I'm not quite sure why Leave Home by The Men takes so long to get going, because when it does it roars in to life and doesn't stop. And I don't mean that there is a song or two of filler before you get to the meat of the album, but that there is a good two minutes of nothing followed by another minute's intro to the first song. It doesn't really seem to serve much purpose either, just generally confusing me by obscuring the raw nature of the music to come. But it's okay, because the distorted bass, jangly guitar, and driving chorus completely makes up for it. Maybe it's the band taking a breath, steeling themselves for what's to come. And it just ramps up from there, Lotus increasing the tempo as the lo-fi nature of the recording gives it a solid feel of being in the same room as the band, whilst third track Think adds in vocals that are simultaneously shouted and drowned by sound. A curiously low-key start leads in to a wonderfully lo-fi album.

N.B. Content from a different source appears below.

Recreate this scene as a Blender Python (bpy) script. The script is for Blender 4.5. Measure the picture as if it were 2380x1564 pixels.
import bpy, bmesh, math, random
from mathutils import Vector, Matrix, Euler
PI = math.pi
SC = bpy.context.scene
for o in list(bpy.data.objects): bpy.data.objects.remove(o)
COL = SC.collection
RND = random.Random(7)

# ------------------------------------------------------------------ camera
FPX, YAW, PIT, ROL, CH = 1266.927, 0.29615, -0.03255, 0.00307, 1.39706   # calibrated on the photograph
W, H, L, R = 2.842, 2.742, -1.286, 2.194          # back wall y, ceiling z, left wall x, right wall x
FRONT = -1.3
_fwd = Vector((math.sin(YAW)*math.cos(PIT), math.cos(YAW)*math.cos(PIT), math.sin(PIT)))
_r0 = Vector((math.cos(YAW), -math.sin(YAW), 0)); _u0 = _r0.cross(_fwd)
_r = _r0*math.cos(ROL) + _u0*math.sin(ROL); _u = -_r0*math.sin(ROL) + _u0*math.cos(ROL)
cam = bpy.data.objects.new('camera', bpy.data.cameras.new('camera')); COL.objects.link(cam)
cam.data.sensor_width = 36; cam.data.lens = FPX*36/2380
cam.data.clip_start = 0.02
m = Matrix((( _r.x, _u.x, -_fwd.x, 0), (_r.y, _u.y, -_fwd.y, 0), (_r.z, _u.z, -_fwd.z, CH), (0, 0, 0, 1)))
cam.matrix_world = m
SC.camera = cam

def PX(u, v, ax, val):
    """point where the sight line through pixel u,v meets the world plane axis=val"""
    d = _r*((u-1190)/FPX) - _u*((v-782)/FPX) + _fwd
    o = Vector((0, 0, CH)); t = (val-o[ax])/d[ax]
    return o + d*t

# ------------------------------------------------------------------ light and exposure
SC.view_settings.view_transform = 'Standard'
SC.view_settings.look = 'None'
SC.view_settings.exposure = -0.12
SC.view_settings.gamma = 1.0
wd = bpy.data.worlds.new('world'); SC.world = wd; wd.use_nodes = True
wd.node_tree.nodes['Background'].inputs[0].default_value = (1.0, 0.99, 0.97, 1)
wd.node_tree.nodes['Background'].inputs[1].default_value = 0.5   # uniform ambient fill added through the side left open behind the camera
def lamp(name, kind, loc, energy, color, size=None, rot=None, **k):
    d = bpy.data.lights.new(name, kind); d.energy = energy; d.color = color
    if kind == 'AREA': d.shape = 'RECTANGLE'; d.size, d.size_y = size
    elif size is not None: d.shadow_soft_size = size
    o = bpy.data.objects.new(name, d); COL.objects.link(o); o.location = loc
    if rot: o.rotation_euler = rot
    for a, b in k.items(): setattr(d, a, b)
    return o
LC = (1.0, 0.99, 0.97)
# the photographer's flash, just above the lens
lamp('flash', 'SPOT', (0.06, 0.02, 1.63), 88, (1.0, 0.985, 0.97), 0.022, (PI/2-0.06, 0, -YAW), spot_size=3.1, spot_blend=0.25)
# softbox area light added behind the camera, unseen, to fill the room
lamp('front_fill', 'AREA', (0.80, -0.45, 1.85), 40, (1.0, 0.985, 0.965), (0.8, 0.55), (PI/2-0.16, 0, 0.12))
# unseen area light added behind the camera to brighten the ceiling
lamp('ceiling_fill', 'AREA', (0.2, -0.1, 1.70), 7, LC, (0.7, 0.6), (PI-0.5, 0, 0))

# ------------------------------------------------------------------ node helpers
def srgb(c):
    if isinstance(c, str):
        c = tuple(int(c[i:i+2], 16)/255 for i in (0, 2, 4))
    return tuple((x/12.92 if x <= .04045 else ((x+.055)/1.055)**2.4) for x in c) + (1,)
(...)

I don't think you can expect much more from a band called Bleeding Knees Club than chirpy, unfettered pop music, and that's pretty much what Nothing to Do delivers. Even some moments of brief introspection in Beach Slut cannot hold back the perky rhythms and banging tambourines for long. There's some retro pop mixed in with the more contemporary styles, but again, even though the album as a whole is competent, I find myself drifting off by the end. Nothing to Do is a happy, energetic album, if not particularly noteworthy overall.